Dataset excerpt:
<<<<
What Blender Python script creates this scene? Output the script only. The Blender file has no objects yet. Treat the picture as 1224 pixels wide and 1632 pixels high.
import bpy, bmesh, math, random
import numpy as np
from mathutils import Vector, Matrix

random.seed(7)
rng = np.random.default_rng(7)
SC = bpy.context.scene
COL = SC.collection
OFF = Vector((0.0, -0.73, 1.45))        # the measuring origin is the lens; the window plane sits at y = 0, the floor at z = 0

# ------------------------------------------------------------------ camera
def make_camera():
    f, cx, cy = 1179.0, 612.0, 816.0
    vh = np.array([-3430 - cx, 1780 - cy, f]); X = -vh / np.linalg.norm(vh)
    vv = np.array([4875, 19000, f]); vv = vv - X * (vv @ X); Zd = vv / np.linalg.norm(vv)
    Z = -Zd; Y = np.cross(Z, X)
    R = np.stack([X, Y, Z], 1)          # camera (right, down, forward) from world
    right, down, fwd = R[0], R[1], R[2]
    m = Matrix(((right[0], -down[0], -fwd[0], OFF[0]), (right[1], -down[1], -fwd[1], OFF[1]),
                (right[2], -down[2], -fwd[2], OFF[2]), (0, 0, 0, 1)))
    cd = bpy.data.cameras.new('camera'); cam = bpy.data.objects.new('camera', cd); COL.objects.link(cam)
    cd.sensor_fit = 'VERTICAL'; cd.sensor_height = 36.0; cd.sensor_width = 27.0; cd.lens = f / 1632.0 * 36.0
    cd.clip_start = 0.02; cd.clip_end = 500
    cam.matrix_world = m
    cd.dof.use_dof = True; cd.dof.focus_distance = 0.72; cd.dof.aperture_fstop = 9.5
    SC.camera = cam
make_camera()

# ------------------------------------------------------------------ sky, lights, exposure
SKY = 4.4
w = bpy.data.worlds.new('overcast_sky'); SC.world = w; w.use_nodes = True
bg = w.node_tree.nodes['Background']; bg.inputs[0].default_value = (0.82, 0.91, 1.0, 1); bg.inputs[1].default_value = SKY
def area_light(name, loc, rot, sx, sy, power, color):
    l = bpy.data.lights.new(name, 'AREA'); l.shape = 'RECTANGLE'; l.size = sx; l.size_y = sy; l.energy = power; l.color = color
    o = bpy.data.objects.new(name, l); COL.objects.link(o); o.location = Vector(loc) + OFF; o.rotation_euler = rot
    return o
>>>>
Job:
Write out, exactly and with nothing else, the lines of the listing above from its first line through the line with "from mathutils import Vector, Matrix".

Written response:
What Blender Python script creates this scene? Output the script only. The Blender file has no objects yet. Treat the picture as 1224 pixels wide and 1632 pixels high.
import bpy, bmesh, math, random
import numpy as np
from mathutils import Vector, Matrix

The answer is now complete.